We have also made a distinction between those who are not US citizens, whose communications required a warrant (although Robinson reminds us how rarely the FISA Court has denied warrants, and we should remember that even under FISA a warrant can be sought after the fact) and those who not being citizens are considered to be able to be targets without such warrants. It is perhaps worth noting that making such a distinction already represents a restriction of the plain language of the 4th Amendment, which talks about the right of the people to be secure, not the right of the citizens.
And as a cautionary, this administration has already targeted and killed an American citizen by a drone strike, so even the distinction between citizens and non-citizens seems in some circumstances not to matter if an administration wants to target them, and if for death, why not for data gathering?
Robinson ended that penultimate paragraph wondering if the agency might be observing "patterns that suggest the birth of the next tea party or Occupy Wall Street movement." Now read his final paragraph:
Is that paranoia? Then reassure me. Let’s talk about the big picture and decide, as citizens, whether we are comfortable with the direction our intelligence agencies are heading. And let’s remember that it was Snowden, not our elected officials, who opened this vital conversation.
Elected official by and large do not want to have this conversation. There are exceptions: Senators Wyden, Merkley and Mark Udall, all of whom have access to details as members of the Senate committee that oversees intelligence.
Lets consider one detail about which I have heard little discussion. Snowden says the requests for specific information are initiated by the NSA (including apparently contractors such as himself). But the data goes directly to Quantico, to the FBI.
Granted, the FBI has responsibilities for espionage and counter terrorism within the US. But it also has law enforcement responsibilities independent of those task.
i remember that during the 9-11 inquiry a former high ranking Justice Department official under Clinton, Jamie Gorelick, was criticized by some on the right who seemed to want shift responsibility away from the Bush administration onto its predecessor, for her insisting on maintaining a strict wall between intelligence work and law enforcement, the latter requiring evidence to be gathered under the restrictions of the 4th Amendment.
If information gathered by a National Security Letter can be used for prosecution, and the decision to issue such a letter is based on information obtained by methods not in compliance with the Fourth Amendment, how is the 4th Amendment still meaningfully operational.

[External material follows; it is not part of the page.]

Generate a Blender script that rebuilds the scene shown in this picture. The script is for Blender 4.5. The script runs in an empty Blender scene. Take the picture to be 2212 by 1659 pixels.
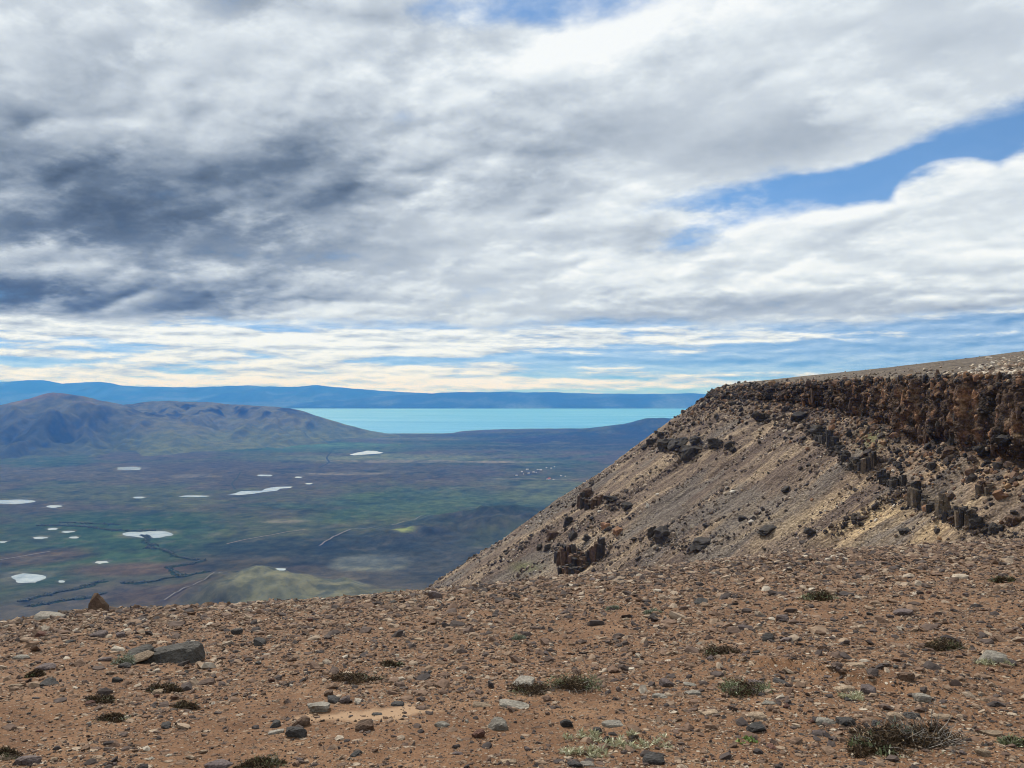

If there is no debate on how this is supposed to happen, how can the American people inform their representatives of their wishes in the matter/
If the operations remain secret, along with the legal interpretations upon which they are based, how do the real sovereigns of this nation, We the People, have the information necessary to exercise that sovereignty?
How is this not then already at least nascently a police state?
Paranoia?
We were shocked during Watergate to find out all the data being gathered by the military and stored at Fort Holabird. That had not been authorized by the Congress. Even after it was ordered to be destroyed, that did not happen for quite some time.
Why should we expect the intelligence apparatus to be operating any differently?
What other information is being gathered about Americans, including perhaps politicians and corporate leaders in order to control them?
IF this seems like paranoia, then ask yourself why it was chief executives of telecommunications firms that refused to go along with the Bush administration's originally unauthorized and not overseen by Congress gathering of telecommunications data that somehow got prosecuted for other offenses? Was that merely coincidence?
Early in the piece Robinson writes
I would have thought that anyone who accused the U.S. government of “omniscient, automatic, mass surveillance,” as Snowden did in an exchange with Post contributor Barton Gellman, was being paranoid. Now I’m not so sure.
We have a government with a history of abuses through administrations of both parties.
To express serious concern is not being paranoid.
It is being sensible.
I agree with Robinson. We need far more information, far more transparency, to be reassured about what is happening.